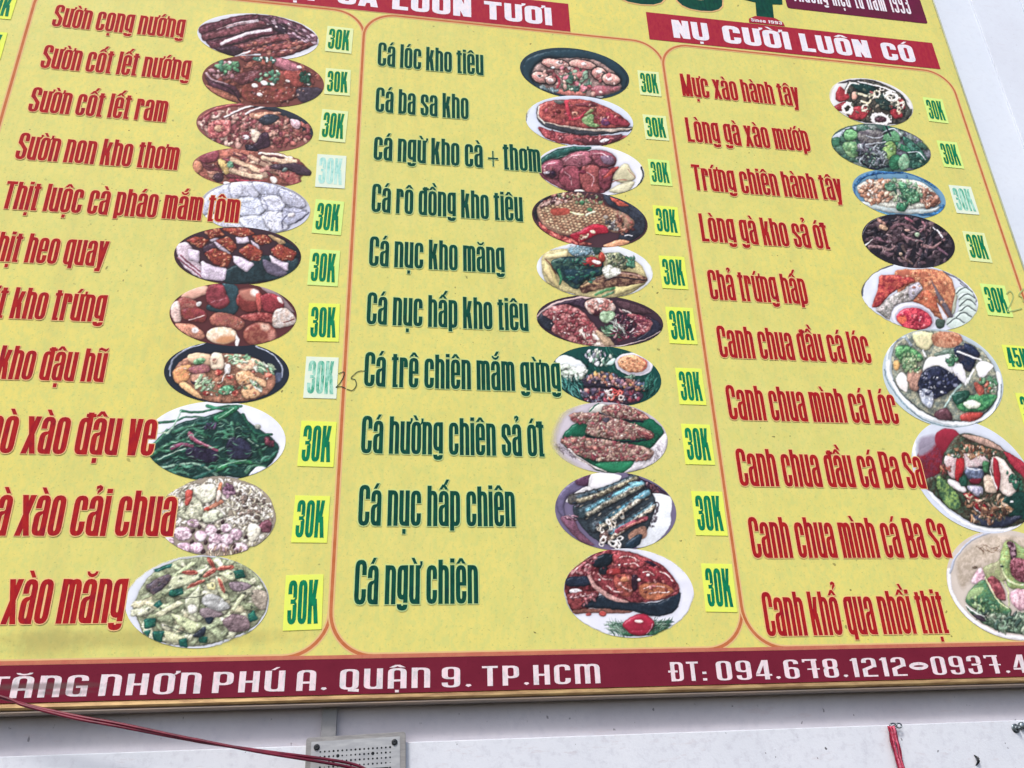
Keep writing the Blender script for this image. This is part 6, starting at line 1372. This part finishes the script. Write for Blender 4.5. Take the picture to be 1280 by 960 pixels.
for k, (cx, cz, w, h, tilt) in STICKER.items():
    mat = {'L4': 'sticker_white', 'L8': 'sticker_white', 'R3': 'sticker_white', 'R4': 'sticker_pale', 'L5': 'sticker_green', 'L6': 'sticker_green', 'L1': 'sticker_pale', 'L2': 'sticker_pale', 'L3': 'sticker_pale', 'M1': 'sticker_pale', 'M2': 'sticker_pale', 'M3': 'sticker_green', 'R1': 'sticker_green', 'R2': 'sticker_green', 'R5': 'sticker_green'}.get(k, 'sticker')
    inkm = {'L4': 'price_faded', 'L8': 'price_half', 'R3': 'price_half'}.get(k, 'price_green')
    lab = {'L4': 'price sticker bleached almost white', 'L8': 'price sticker with half-faded digits', 'R6': 'price sticker reading 45K'}.get(k)
    me = box_mesh(-w / 2, w / 2, -.0003, .0003, -h / 2, h / 2, .0001, 1)
    s = link('price_sticker', me, M[mat], SIGN, (cx, -.0012, cz), lab)
    s.rotation_euler = (0, -math.radians(tilt), 0)
    txt = '45K' if k == 'R6' else '30K'
    link('price_lettering', text_mesh(txt, PRICE, 0, w * .80, h * .80, .0016), [M[inkm], M['sticker_white'] if mat == 'sticker_white' else M['sticker']], s, (-w * .41, -.0006, -h * .395))

# biro corrections scribbled on the board -----------------------------------------
def pen(pts, w, mat):
    P = spline([(x, 0, z) for x, z in pts], 5)
    vs, fs = [], []
    for i, p in enumerate(P):
        t = (P[min(i + 1, len(P) - 1)] - P[max(i - 1, 0)]).normalized(); n = Vector((-t.z, 0, t.x)) * w / 2
        vs += [p + n, p - n]
        if i: fs.append((2 * i - 2, 2 * i - 1, 2 * i + 1, 2 * i))
    return vs, fs
def scribble(strokes, w, mat, y, label):
    vs, fs = [], []
    for st_ in strokes:
        v, f = pen(st_, w, mat); b = len(vs); vs += v; fs += [tuple(b + i for i in q) for q in f]
    link('handwriting', mesh_of(vs, fs), mat, SIGN, (0, y, 0), label)
scribble([[(-.143, .998), (-.127, 1.004), (-.129, .986), (-.139, .965), (-.148, .953), (-.134, .957), (-.12, .951)], [(-.062, 1.008), (-.080, 1.009), (-.092, 1.003), (-.106, .985), (-.094, .980), (-.090, .962), (-.100, .946), (-.117, .949)]], .0024, M['pen'], -.0019, 'number 25 scribbled in biro')
scribble([[(2.193, 1.402), (2.213, 1.417), (2.22, 1.397), (2.199, 1.363), (2.178, 1.336), (2.182, 1.33), (2.211, 1.338), (2.239, 1.346)], [(2.273, 1.43), (2.244, 1.402), (2.254, 1.393), (2.254, 1.373)]], .0045, M['pen_faint'], -.0022, 'faint pen scribble')

# ---------------------------------------------------------------- fittings on the wall below the board
tk = link('cable_trunking', box_mesh(-.0185, .0185, -.010, .0095, -.20, 0, .002), M['conduit'], None, (-.1165, .040, EYE + .130))
tk['label'] = 'flat grey cable trunking running down the wall from the board to the perforated plate'; tk['category'] = 'trunking'

PLATE = thing('perforated_plate', 'grey steel speaker plate full of small holes under the signboard', 'speaker plate', (-.0445, .0255, EYE - .068))
PLATE.rotation_euler = (0, -math.radians(1.6), 0)
def rbox(w, h, d, rad, y0, bev=.0012):
    bm = bmesh.new(); vs = []
    for cx, cz, a0 in ((w / 2 - rad, h / 2 - rad, 0), (-w / 2 + rad, h / 2 - rad, 90), (-w / 2 + rad, -h / 2 + rad, 180), (w / 2 - rad, -h / 2 + rad, 270)):
        for k in range(6): t = math.radians(a0 + 18 * k); vs.append(bm.verts.new((cx + rad * math.cos(t), y0, cz + rad * math.sin(t))))
    f = bm.faces.new(vs)
    r = bmesh.ops.extrude_face_region(bm, geom=[f])
    nv = [g for g in r['geom'] if isinstance(g, bmesh.types.BMVert)]
    for v in nv: v.co.y -= d
    top = [g for g in r['geom'] if isinstance(g, bmesh.types.BMFace)]
    bmesh.ops.bevel(bm, geom=list({e for f in top for e in f.edges}), offset=bev, segments=2, affect='EDGES')
    bmesh.ops.recalc_face_normals(bm, faces=bm.faces[:])
    me = bpy.data.meshes.new('plate'); bm.to_mesh(me); bm.free(); return me
link('housing', rbox(.243, .172, .017, .007, 0), M['steel'], PLATE)
link('face_plate', rbox(.216, .150, .0012, .002, -.0172, .0004), M['steel_face'], PLATE, (-.001, 0, .001))
def disc(r, d, seg=14, dome=0.0):
    vs, fs = [], []
    for j, (rr, y) in enumerate(((r, 0), (r, -d * .6), (r * .75, -d), (r * .2, -d + dome))):
        for k in range(seg): t = 2 * math.pi * k / seg; vs.append((rr * math.cos(t), y, rr * math.sin(t)))
    for j in range(3):
        for k in range(seg): fs.append((j * seg + k, j * seg + (k + 1) % seg, (j + 1) * seg + (k + 1) % seg, (j + 1) * seg + k))
    fs.append(tuple(3 * seg + k for k in range(seg)))
    me = mesh_of(vs, fs, 'disc', True); bm = bmesh.new(); bm.from_mesh(me); bmesh.ops.recalc_face_normals(bm, faces=bm.faces[:]); bm.to_mesh(me); bm.free(); return me
sc_ = disc(.0073, .004, 18, .0015); 
for x in (-.0955, .0935):
    for z in (.0635, -.0635):
        me = sc_
        o = bpy.data.objects.new('screw', me); COL.objects.link(o); o.parent = PLATE; o.location = (x, -.0185, z)
        if not me.materials: me.materials.append(M['black'])
vs, fs = [], []
rr = random.Random(4)
for j in range(10):
    for i in range(17):
        r = .0021 + rr.random() * .0006
        if (j, i) in ((1, 4), (2, 3), (1, 12), (2, 13), (4, 7)): r = .0042
        if rr.random() < .08: r *= .6
        cx, cz = -.0865 + i * .01058, .0525 - j * .0115
        b = len(vs)
        for k in range(8): t = math.pi * k / 4; vs.append((cx + r * math.cos(t), 0, cz + r * math.sin(t)))
        fs.append(tuple(range(b, b + 8)))
h = link('hole', mesh_of(vs, fs), M['hole'], PLATE, (0, -.01875, 0), kind='stuff')
link('black_bracket', rbox(.086, .05, .010, .002, -.0188), M['black'], PLATE, (.036, 0, -.0165))
link('white_tag', rbox(.020, .008, .001, .001, -.0290), M['label_white'], PLATE, (.050, 0, -.0005))

# red wire: two strands sagging across from the left
CAB = thing('red_wire', 'thin maroon twin wire sagging across the bottom left of the board', 'wire', (-.86, -.05, EYE + .122))
pts = [(-1.35, -.06, .245), (-1.1, -.055, .190), (-.863, -.05, .124), (-.804, -.05, .104), (-.690, -.05, .075), (-.591, -.05, .055), (-.431, -.05, .020), (-.278, -.045, -.010), (-.129, -.02, -.036), (-.052, -.004, -.052), (-.012, -.002, -.068)]
for q in (0, 1):
    P = spline(pts, 9)
    for i, v in enumerate(P):
        a = i * .085 + q * math.pi + 1.2
        amp = .0030 if i < 55 else .0044
        v.z += math.sin(a) * amp; v.y += math.cos(a) * .002
        v -= Vector((-.86, -.05, .122))
    link('strand', tube_mesh(P, .0036, 7), M['wire'], CAB)

# red cord tied to an eye screw
CORD = thing('frayed_rope', 'short bundle of frayed red cord hanging from a steel eye screw on the lower wall', 'rope', (1.405, .02, EYE - .006))
for i in range(6):
    ph = i * 1.05
    P = [Vector(((math.cos(ph) * .0078) * (1 + .25 * t) + .010 * t + .0016 * math.sin(9 * t + ph), -.004 - .003 * math.sin(ph) - .002, -.20 * t)) for t in [k / 16 for k in range(17)]]
    link('strand', tube_mesh(P, .0037, 6, lambda t, i=i: .8 + .3 * math.sin(t * 25 + i)), M['strap'] if i % 3 else M['strap_dark'], CORD)
kn = tube_mesh([(.006 + .0125 * math.cos(a), -.004 + .004 * math.sin(2 * a), -.118 + .004 * math.sin(a)) for a in [k * math.pi / 8 for k in range(17)]], .0048, 6)
link('knot', kn, M['strap_dark'], CORD)
EYE_S = thing('eye_screw', 'small steel eye screw holding the red cord', 'eye screw', (1.416, .02, EYE - .006))
link('ring', tube_mesh([(-.004 + .010 * math.cos(a), -.006, .0065 * math.sin(a)) for a in [k * math.pi / 8 for k in range(17)]], .0022, 6), M['bolt'], EYE_S)
link('ring', tube_mesh([(.012 + .008 * math.cos(a), -.008, .006 * math.sin(a)) for a in [k * math.pi / 8 for k in range(17)]], .0020, 6), M['bolt'], EYE_S)
link('shank', tube_mesh([(.004, .008, 0), (.004, -.006, 0)], .0025, 8), M['bolt'], EYE_S)

def bolt(x, z, label):
    t = thing('wall_bolt', label, 'bolt', (x, .026, EYE + z))
    link('washer', disc(.0125, .002, 16), M['bolt'], t)
    link('nut', disc(.0085, .007, 6), M['bolt'], t, (0, -.002, 0))
    link('sleeve', disc(.0105, .010, 12), M['bolt'], t, (.020, 0, .006))
    link('stud', disc(.0045, .010, 10), M['bolt'], t, (.001, -.008, .001))
bolt(1.795, -.024, 'zinc wall bolt with nut and sleeve right of the red cord')
nl = link('bent_nail', tube_mesh(spline([(0, .004, .013), (.003, -.004, .007), (.004, -.006, 0), (.002, -.004, -.007), (-.002, .003, -.014)], 4), .0030, 7, lambda t: .25 + 1.1 * math.sin(math.pi * min(max(t, .05), .95))), M['black'], None, (1.645, .024, EYE - .100))
nl['label'] = 'small curved black nail stub in the pale lower wall'; nl['category'] = 'nail'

* _GIVEN PROBLEM_:
Write out exactly the lines between the start of the data and the line with "link('price_lettering', text_mesh(txt, PRICE, 0, w", including both, but none of the pictures.

* _FINISHED EXERCISE_:
Keep writing the Blender script for this image. This is part 6, starting at line 1372. This part finishes the script. Write for Blender 4.5. Take the picture to be 1280 by 960 pixels.
for k, (cx, cz, w, h, tilt) in STICKER.items():
    mat = {'L4': 'sticker_white', 'L8': 'sticker_white', 'R3': 'sticker_white', 'R4': 'sticker_pale', 'L5': 'sticker_green', 'L6': 'sticker_green', 'L1': 'sticker_pale', 'L2': 'sticker_pale', 'L3': 'sticker_pale', 'M1': 'sticker_pale', 'M2': 'sticker_pale', 'M3': 'sticker_green', 'R1': 'sticker_green', 'R2': 'sticker_green', 'R5': 'sticker_green'}.get(k, 'sticker')
    inkm = {'L4': 'price_faded', 'L8': 'price_half', 'R3': 'price_half'}.get(k, 'price_green')
    lab = {'L4': 'price sticker bleached almost white', 'L8': 'price sticker with half-faded digits', 'R6': 'price sticker reading 45K'}.get(k)
    me = box_mesh(-w / 2, w / 2, -.0003, .0003, -h / 2, h / 2, .0001, 1)
    s = link('price_sticker', me, M[mat], SIGN, (cx, -.0012, cz), lab)
    s.rotation_euler = (0, -math.radians(tilt), 0)
    txt = '45K' if k == 'R6' else '30K'
    link('price_lettering', text_mesh(txt, PRICE, 0, w * .80, h * .80, .0016), [M[inkm], M['sticker_white'] if mat == 'sticker_white' else M['sticker']], s, (-w * .41, -.0006, -h * .395))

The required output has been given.